From Adam until Moses and the Law, everyone was condemned to physical death, though not to spiritual death, because spiritual death is the consequence of the attribution of sin, and so Paul says: “…for until the Law sin was in the world; but sin is not imputed when there is no law” (Rom 5:13). “THE SOUL WHO SINS WILL DIE” (Ezek. 18:4). The attribution of sin yields the death of the soul, not of the body. We can understand it this way: from Adam until Moses, there was sin, but there was no law; man was, therefore, not accountable. Man has died in their body, then, not in their soul. When the law of Jehovah came, men died in two ways: physically and spiritually. There was a young man who felt the desire to follow Jesus, but first he asked permission to bury his father, which had died. Jesus told him: “Follow Me; and allow the dead to bury their own dead” (Matt. 8:22). Jesus meant that, those who die, physically, should be buried by those who have not yet died physically, but who are already dead in their spirits because of the sin attributed by the Law. All men were born to die physically, and after they are accountable, they sin, and die spiritually. We die twice. Jehovah says that men are like animals, because just as one man dies, other men die in the same way, and all of them go to the same place, because all of them have the same breath of life. They are all made of dust, and will return to the dust; man does not return from the grave (Eccl. 3:18-22). With this declaration, Jehovah was preaching extinction. This text makes it clear that Jehovah did not have better plans for men. Death was the end (Eccl. 9:5).

If Jehovah foresaw the total extinction of man, this extinction occurred in two stages: First the physical death, since Adam; and two thousand years later, death by the attribution of sin. This process reveals that Adam was placed in the paradise to live, with the germ of the eternal life in him, for he was the first of the lineage of Jesus Christ (Luke 3: 23-38). There was a plan and a purpose in the work of extermination of Jehovah, for there was not a single just man who had never sinned (Eccl. 7:20).

When Jesus saved man, he did not give back to man the glory received from Jehovah, glory that was lesser than the glory of the angels. Jesus gave us his own glory (John 17:22; Phil. 3:20-21; 1 Cor. 15:35-49). Well, Jesus is infinitely superior to the angels “…having become as much better than the angels, as He has inherited a more excellent name than they. For to which of the angels did He ever say, ‘Thou art My Son, today I have begotten Thee?’ And again, ‘I will be a Father to Him, and He shall be a Son to Me?’ And when He again brings the first-born into the world, He says, ‘And let all the angels of God worship Him’” (Heb. 1:4-6). Because all men saved by Jesus will have the same glory as Christ, according to John 17:22, all of the saved men will have a greater glory than the angels, and this is why they will judge the angels, for they are like brothers and sisters to Jesus Christ (Rom. 8:29). The angels are not children of God (Heb. 1:5). Jesus is God’s Son (John 1:18; Rom. 1:3,4). And the saved can become children of God through Jesus Christ (John 1:12,13). In this way, they become brothers and sisters of Jesus (Rom. 8:29).

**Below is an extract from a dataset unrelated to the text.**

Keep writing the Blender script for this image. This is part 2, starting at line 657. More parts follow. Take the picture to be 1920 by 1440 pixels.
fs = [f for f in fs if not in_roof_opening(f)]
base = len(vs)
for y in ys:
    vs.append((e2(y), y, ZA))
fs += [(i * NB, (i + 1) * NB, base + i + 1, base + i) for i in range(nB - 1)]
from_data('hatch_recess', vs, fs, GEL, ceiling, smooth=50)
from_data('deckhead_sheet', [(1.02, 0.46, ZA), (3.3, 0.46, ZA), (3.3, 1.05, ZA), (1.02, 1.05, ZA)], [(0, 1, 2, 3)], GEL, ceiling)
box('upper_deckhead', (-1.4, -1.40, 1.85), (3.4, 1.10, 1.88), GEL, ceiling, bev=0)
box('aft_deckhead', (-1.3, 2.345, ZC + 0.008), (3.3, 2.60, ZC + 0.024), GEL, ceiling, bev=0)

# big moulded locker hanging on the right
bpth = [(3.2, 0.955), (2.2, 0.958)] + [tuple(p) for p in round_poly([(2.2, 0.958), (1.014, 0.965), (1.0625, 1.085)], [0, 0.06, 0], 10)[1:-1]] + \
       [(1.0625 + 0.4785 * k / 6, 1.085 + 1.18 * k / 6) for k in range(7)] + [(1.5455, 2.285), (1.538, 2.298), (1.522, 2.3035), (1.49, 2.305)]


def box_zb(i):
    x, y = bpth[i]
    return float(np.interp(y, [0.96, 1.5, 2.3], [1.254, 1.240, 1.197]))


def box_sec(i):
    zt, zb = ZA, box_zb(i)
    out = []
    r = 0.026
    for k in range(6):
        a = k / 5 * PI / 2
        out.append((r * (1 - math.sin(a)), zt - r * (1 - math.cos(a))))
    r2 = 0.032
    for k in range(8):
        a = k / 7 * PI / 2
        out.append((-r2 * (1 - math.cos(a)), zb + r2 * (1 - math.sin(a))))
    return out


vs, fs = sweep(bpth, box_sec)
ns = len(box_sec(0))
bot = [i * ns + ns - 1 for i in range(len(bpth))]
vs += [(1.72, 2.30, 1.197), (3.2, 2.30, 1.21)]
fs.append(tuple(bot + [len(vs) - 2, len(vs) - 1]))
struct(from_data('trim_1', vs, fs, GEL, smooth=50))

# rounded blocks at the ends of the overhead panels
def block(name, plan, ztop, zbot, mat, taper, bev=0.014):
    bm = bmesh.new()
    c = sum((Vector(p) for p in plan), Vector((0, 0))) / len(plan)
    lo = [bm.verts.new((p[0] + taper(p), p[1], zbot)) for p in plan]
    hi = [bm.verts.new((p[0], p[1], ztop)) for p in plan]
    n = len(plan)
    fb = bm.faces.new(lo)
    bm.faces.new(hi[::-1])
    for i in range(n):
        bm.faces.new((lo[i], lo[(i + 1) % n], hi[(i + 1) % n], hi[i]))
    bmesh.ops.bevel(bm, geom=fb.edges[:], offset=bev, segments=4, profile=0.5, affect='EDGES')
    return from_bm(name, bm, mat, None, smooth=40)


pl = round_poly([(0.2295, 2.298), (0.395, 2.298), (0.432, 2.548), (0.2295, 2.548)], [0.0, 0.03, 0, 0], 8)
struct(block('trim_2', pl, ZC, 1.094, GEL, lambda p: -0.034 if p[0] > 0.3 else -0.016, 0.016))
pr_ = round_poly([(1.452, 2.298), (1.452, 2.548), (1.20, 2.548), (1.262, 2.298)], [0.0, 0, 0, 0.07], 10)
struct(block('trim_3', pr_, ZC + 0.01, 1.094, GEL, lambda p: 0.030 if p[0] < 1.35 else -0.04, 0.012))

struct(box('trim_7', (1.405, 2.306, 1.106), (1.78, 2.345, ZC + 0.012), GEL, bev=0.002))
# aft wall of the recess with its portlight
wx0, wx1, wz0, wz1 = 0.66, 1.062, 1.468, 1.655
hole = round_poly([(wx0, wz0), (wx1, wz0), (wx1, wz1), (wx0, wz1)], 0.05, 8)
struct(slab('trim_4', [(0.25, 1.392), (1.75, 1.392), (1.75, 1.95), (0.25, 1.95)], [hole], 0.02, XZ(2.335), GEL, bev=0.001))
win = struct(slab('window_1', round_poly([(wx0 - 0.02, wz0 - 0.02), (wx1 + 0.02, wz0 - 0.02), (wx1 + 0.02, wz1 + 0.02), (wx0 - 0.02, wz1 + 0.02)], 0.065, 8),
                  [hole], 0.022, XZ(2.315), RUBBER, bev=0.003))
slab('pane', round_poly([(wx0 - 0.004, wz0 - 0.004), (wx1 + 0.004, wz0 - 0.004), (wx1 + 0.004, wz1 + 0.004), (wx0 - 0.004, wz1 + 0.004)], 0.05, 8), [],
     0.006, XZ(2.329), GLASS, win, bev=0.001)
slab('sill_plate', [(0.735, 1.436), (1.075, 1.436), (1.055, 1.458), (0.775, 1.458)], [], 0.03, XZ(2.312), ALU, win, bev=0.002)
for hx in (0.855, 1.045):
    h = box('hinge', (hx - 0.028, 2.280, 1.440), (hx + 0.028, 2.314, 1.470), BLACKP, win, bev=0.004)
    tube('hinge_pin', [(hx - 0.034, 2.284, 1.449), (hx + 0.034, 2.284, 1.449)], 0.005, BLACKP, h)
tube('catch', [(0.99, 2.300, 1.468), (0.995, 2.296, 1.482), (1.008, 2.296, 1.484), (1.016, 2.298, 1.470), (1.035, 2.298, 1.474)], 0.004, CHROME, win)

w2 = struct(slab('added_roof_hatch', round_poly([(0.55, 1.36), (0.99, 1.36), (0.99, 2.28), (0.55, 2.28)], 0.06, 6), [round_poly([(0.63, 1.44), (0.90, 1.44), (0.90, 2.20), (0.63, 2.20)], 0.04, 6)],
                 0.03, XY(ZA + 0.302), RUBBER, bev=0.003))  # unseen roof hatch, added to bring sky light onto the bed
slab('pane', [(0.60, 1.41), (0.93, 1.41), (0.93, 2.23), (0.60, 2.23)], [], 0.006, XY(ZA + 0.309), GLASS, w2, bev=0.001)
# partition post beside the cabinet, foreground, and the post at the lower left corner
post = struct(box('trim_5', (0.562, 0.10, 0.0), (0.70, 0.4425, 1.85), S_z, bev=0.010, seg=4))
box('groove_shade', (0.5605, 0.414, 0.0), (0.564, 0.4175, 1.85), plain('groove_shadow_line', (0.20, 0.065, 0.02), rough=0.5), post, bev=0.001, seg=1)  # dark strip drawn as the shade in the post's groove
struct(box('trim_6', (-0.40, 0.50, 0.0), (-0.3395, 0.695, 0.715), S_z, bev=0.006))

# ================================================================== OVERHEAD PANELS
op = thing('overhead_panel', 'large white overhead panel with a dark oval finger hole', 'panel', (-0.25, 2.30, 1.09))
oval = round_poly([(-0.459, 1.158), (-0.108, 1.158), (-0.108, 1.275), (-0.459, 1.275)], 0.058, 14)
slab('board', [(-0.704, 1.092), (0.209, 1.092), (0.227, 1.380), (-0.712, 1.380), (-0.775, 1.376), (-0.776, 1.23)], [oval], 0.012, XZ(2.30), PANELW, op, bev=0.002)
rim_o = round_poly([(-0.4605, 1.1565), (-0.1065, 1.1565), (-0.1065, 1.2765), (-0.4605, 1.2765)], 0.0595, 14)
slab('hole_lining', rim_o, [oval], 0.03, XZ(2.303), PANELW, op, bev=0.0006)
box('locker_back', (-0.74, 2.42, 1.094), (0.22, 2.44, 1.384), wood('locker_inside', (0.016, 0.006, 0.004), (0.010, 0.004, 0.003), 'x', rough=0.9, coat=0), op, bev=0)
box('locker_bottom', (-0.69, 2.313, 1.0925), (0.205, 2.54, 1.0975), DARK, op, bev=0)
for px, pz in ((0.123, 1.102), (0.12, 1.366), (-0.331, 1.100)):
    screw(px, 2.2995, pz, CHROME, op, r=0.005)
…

Jehovah condemned men to extinction, and Jesus, the author and finisher of faith, annulled extinction, and, to the ones who believe in Him, He gives the eternal life and a glory superior to the first one, and another kingdom, superior to the kingdoms of the earth. “Come, you who are blessed of My Father, inherit the kingdom prepared for you from the foundation of the world” (Matt. 25:34). And Paul says, “For our citizenship is in heaven, from which also we eagerly wait for a Savior, the Lord Jesus Christ; who will transform the body of our humble state into conformity with the body of His glory, by the exertion of the power that He has even to subject all things to Himself” (Phil. 3:20,21). “ The Lord will deliver me from every evil deed, and will bring me safely to His HEAVENLY KINGDOM” (2 Tim. 4:18).

The dominium over the animals of the field, the birds of the sky, and the fish of the sea was the glory that Jehovah gave to men (Ps. 8:5-9). This is the glory of the earth, not of heaven. After men were destitute of the glory, they ruled over the animals of the seas, the great whales, lions, and elephants of the earth. Circuses have plenty of tamers of lions and elephants. This glory was really a humiliation.

We give glory to Jesus Christ, though, because He gives us a celestial glory, not an earthly one.